A pesar de todo lo anterior, Julián es brillante y dedicado. Logra ingresar y concluir sus estudios. Ahora estará en una mejor posición, siempre y cuando no sea parte de los 3.1 millones de jóvenes mexicanos que tienen un título, pero no acceden a empleo (Encuesta Nacional de Ocupación y Empleo del Inegi). Supongamos, además, que Julián no sólo tiene trabajo, sino que logra colocarse en uno bien remunerado, porque sólo 4 de cada 100 mexicanos gana más de 15 mil pesos al mes. Julián entonces ha triunfado… ¿O no?
Después de superar todas las barreras descritas, nuestro Julián comienza una nueva vida, en donde participa de círculos sociales con privilegios. Descubre que la mayoría de las personas con las que convive tienen una posición acomodada desde generaciones atrás. No son más listos, ni más capaces, ni más voluntariosos que él. “Son hijos de…” y con eso basta. Por eso, nuestro Julián busca emparentarse con alguien perteneciente a una familia conocida y respetada. Nunca lo aceptarán del todo: a sus ojos siempre será un arribista.
Julián debe aprender a vivir bajo la luz de una verdad amarga: por más que avance, hay un techo de cristal que no puede atravesar por su origen. Por otro lado, si llega a tener hijos, puede que tengan un mejor punto de arranque que él, pero no necesariamente podrá legarles sus cualidades, por lo que es posible que en un par de generaciones se pierda lo avanzado; la única manera de poder asegurar un buen futuro para su descendencia es usar en su beneficio lo que aprendió leyendo a Piketty: debe hacerse de bienes de capital y heredarlos. En caso de lograrlo, paradójicamente, se convertirá en parte del problema que él mismo tuvo que remontar durante toda su vida.

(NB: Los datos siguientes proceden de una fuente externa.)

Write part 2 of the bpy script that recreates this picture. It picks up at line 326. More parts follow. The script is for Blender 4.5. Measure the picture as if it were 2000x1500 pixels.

Julián debe enfrentar un dilema desgarrador, que define al ser humano moderno: hay que buscar salvarnos a nosotros mismos, aunque en un punto eso implica dar la espalda al otro, o bien, pretender salvar a los otros, aunque eso lleve a dar la espalda a nuestro propio bienestar. Nos gusta pensar que existe un justo medio, pero lo único seguro es que cualquier cambio profundo, sea reformista o revolucionario, tendrá que trastocar el punto de apoyo del statu quo: la herencia.